Bazıları sabahları kahveyle değil, kimlik bunalımıyla uyanır. Diş fırçalamadan önce kendine “Bugün normal gibi davranabilecek miyiz?” diye sorar. Çünkü bazı insanlar, sabahın köründe battaniyelerini üstlerinden değil, travmalarını sıyırarak kalkarlar.
Ben mesela, her sabah içimdeki panik butonuna basmadan banyoya gidemem. Kalbim, metro istasyonlarında anons bekleyen bir tren gibi: Hep biraz gecikmeli, hep biraz tedirgin. Ama yine de çantamda yedek bir gülümsemeyle çıkıyorum dışarı. Çünkü toplum, kırık vitrin mankenlerini değil, kusursuz cam bebekleri sever.
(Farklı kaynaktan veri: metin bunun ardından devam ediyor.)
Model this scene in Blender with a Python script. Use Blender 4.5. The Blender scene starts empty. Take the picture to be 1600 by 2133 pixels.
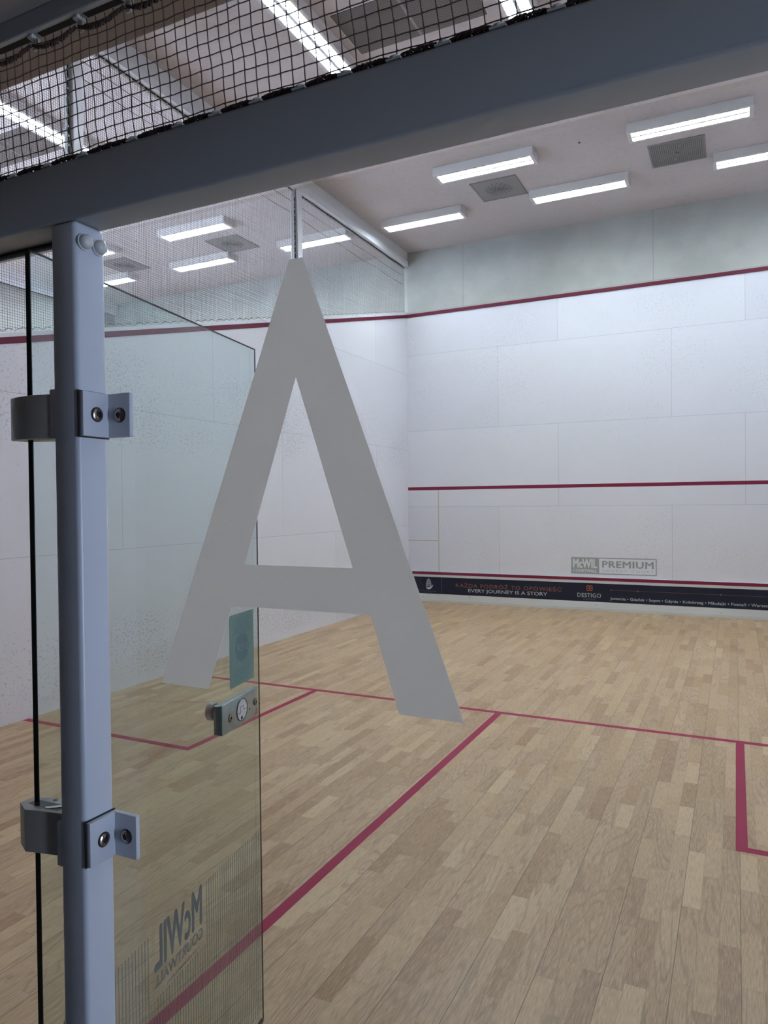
import bpy, bmesh, math, random
from mathutils import Vector, Matrix
random.seed(7)
sc = bpy.context.scene
PI = math.pi

# ---------------------------------------------------------------- camera, world, exposure
cam_d = bpy.data.cameras.new('camera'); cam = bpy.data.objects.new('camera', cam_d)
sc.collection.objects.link(cam); sc.camera = cam
cam_d.sensor_fit = 'HORIZONTAL'; cam_d.sensor_width = 36.0
cam_d.lens = 1500.57 / 1600 * 36.0
cam_d.clip_start = 0.02; cam_d.clip_end = 100
yaw, pitch, roll = 0.45446, -0.01426, -0.01044
f = Vector((-math.sin(yaw)*math.cos(pitch), math.cos(yaw)*math.cos(pitch), math.sin(pitch)))
r = Vector((math.cos(yaw), math.sin(yaw), 0)); u = r.cross(f)
r2 = math.cos(roll)*r + math.sin(roll)*u; u2 = -math.sin(roll)*r + math.cos(roll)*u
M = Matrix((r2, u2, -f)).transposed().to_4x4(); M.translation = Vector((4.7851, -0.9697, 1.60173))
cam.matrix_world = M

sc.view_settings.view_transform = 'Standard'; sc.view_settings.look = 'None'
sc.view_settings.gamma = 1.0; sc.view_settings.use_curve_mapping = False
sc.view_settings.exposure = 2.8
try:
    sc.cycles.use_denoising = True
    sc.cycles.max_bounces = 12; sc.cycles.diffuse_bounces = 6; sc.cycles.glossy_bounces = 4
    sc.cycles.transparent_max_bounces = 24; sc.cycles.transmission_bounces = 8
    sc.cycles.sample_clamp_indirect = 6.0; sc.cycles.caustics_reflective = False
except Exception: pass

LAMP = 14.0          # court tube brightness
DAY = 5.0            # sky strength behind the added window at the corridor end
world = bpy.data.worlds.new('world'); sc.world = world; world.use_nodes = True
bg = world.node_tree.nodes['Background']
bg.inputs[0].default_value = (0.62, 0.76, 1.0, 1); bg.inputs[1].default_value = 1.0 * DAY

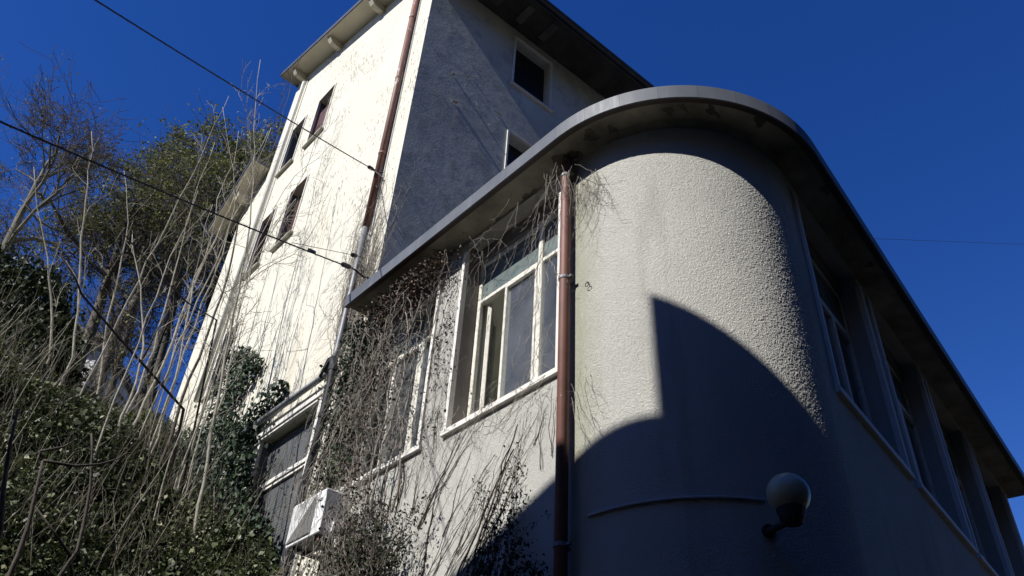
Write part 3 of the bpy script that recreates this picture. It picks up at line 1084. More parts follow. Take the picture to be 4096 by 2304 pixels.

Bazen kendimi salatalık gibi hissediyorum; görünüşte serin, içten içe çekirdekli ve biraz da fazla doğranmış. Ama markette hâlâ organik reyonuna konuluyorum. Belki de "normal" olmak, en iyi etiket oyunudur. İçeriği sorgulayan pek yok zaten.
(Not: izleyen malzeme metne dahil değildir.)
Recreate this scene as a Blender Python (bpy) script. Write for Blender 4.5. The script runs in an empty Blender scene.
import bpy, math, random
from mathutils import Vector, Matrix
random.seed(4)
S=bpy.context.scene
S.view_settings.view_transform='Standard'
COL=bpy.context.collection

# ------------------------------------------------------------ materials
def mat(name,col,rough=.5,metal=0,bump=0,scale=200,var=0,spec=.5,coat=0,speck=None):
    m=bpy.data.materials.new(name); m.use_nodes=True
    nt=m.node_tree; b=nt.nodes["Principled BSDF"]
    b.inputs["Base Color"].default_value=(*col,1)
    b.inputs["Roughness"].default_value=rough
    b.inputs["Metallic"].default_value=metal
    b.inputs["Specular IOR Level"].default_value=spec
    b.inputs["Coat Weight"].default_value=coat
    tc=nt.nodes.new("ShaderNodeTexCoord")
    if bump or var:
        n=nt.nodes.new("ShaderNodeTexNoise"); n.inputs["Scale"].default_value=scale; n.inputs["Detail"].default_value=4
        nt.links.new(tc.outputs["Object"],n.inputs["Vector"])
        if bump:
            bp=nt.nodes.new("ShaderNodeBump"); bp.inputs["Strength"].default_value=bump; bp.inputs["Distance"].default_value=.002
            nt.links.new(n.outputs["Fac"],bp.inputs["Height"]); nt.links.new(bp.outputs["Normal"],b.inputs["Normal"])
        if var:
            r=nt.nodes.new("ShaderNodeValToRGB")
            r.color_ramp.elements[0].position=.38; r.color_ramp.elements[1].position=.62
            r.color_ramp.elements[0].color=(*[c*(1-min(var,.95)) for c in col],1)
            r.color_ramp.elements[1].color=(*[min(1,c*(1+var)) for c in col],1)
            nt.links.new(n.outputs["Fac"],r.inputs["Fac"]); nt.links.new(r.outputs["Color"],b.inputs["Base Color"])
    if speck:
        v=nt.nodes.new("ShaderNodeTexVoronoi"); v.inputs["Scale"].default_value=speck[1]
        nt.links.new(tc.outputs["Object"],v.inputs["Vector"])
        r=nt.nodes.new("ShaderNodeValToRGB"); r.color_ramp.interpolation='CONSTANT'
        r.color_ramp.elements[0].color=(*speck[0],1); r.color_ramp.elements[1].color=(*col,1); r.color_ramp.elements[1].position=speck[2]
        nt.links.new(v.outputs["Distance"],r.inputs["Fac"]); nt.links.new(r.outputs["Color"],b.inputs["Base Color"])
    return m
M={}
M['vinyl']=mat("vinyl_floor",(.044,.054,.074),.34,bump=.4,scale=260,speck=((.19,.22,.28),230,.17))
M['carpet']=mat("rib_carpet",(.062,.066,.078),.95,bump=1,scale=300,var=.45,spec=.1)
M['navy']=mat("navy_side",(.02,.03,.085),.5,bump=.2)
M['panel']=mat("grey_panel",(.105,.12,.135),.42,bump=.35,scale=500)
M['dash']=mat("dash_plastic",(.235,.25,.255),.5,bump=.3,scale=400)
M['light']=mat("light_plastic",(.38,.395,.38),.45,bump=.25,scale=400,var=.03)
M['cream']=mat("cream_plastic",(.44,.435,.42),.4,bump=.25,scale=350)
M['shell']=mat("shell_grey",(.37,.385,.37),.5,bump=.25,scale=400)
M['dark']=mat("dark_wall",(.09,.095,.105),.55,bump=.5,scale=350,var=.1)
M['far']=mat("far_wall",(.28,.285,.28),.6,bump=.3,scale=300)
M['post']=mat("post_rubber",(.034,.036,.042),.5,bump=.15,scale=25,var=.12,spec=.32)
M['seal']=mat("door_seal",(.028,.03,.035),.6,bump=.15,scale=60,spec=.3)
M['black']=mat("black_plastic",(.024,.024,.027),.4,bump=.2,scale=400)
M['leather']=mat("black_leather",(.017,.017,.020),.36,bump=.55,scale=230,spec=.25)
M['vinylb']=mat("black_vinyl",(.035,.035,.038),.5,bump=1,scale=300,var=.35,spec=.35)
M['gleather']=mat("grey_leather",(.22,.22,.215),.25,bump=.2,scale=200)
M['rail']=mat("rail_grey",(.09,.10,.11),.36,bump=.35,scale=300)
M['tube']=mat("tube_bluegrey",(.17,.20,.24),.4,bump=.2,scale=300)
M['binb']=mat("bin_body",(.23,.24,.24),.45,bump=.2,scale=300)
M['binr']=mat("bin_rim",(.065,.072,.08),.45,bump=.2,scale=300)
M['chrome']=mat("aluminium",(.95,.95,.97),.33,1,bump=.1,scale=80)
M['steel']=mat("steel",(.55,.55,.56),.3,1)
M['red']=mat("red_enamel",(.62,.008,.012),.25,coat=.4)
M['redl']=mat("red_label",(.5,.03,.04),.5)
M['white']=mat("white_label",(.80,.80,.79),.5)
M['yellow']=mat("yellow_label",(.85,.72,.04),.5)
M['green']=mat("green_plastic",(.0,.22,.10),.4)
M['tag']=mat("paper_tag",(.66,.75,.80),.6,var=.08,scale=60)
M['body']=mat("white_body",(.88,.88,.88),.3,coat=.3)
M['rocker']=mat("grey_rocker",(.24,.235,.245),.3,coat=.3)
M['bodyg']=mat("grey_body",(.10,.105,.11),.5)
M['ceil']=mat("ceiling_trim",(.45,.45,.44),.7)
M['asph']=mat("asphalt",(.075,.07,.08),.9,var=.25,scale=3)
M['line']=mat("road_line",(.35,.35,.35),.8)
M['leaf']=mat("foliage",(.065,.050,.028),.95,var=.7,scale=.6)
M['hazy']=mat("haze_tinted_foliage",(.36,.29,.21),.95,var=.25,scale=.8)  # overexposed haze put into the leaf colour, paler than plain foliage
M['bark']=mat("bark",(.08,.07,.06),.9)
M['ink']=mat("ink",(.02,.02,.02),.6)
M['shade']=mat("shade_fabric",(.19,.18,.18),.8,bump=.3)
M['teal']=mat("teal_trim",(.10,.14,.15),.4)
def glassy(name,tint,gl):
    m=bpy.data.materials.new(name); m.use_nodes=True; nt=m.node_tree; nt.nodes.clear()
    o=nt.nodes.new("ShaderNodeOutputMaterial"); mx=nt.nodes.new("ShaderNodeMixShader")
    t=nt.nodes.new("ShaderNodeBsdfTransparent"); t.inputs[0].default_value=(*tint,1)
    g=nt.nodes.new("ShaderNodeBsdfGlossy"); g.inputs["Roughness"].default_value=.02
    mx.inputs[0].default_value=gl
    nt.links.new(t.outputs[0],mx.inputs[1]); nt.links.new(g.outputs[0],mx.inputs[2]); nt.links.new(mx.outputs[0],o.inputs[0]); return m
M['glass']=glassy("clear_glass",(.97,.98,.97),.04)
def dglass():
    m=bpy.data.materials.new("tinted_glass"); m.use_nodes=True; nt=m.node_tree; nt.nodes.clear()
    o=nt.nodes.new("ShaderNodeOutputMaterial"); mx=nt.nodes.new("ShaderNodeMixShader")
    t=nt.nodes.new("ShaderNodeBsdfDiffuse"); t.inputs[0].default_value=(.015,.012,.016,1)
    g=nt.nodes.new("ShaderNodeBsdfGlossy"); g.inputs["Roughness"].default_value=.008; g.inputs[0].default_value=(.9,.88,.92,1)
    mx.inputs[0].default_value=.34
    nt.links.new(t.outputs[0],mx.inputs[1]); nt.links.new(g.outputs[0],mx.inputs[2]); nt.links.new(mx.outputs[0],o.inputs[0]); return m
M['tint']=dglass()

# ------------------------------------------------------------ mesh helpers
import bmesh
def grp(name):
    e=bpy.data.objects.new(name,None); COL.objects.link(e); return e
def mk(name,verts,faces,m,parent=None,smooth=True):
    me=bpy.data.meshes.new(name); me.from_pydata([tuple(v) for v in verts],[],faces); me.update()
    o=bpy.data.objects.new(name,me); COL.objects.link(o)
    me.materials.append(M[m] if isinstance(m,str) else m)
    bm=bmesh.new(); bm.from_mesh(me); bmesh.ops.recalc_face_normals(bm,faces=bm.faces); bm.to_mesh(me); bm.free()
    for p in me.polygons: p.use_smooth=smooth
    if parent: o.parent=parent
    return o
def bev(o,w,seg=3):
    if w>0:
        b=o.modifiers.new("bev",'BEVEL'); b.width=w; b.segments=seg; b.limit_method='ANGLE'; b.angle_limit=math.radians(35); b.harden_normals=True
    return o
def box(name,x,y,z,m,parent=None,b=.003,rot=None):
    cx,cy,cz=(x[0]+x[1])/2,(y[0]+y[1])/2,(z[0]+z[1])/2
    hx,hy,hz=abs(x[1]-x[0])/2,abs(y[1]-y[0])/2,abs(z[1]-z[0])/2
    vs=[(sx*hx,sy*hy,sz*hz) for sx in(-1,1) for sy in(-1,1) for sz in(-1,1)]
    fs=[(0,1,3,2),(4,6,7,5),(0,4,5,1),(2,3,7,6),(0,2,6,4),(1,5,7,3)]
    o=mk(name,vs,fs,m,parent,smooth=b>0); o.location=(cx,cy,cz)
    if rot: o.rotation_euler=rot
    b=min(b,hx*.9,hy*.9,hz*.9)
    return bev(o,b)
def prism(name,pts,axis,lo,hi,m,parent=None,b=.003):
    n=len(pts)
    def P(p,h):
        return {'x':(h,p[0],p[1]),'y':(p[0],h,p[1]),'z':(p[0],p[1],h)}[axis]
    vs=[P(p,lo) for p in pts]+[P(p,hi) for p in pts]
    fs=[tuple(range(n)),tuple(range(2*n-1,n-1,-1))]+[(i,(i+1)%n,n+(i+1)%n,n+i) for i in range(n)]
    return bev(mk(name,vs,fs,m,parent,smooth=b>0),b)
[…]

Dışarıdan bakınca sıradanım. Ortalama bir kahkaha, düz bir yürüyüş, yoldan geçenlere selam verebilecek kadar stabilim. Ama içeride? İçeride, bir devrim var. Beynim bazen uzay istasyonu gibi: Sessiz ama milyonlarca sinyal alıyor. Kalbim, ofis yangını. Panik butonlarıyla yaşarken yangın tatbikatı yapmayı öğrendim. Ne var ki, dışarıdan hâlâ “normalim.” Çünkü iyi kamuflaj, hayatta kalmanın ilk kuralı.
Ama umut işte tam burada devreye giriyor. Umut, iç çamaşırına sıkıştırılmış son 20 lirayla ekmek almaya gitmek gibi bir şey. Küçük, sıkışmış ama işe yarar. Bazen o umutla saçımı tarıyorum. Çılgınlığımla mükemmel bir kahvaltı yapamayabilirim ama tereyağını bıçağın doğru yanıyla sürmenin sembolik bir mucize olduğunu bilirim.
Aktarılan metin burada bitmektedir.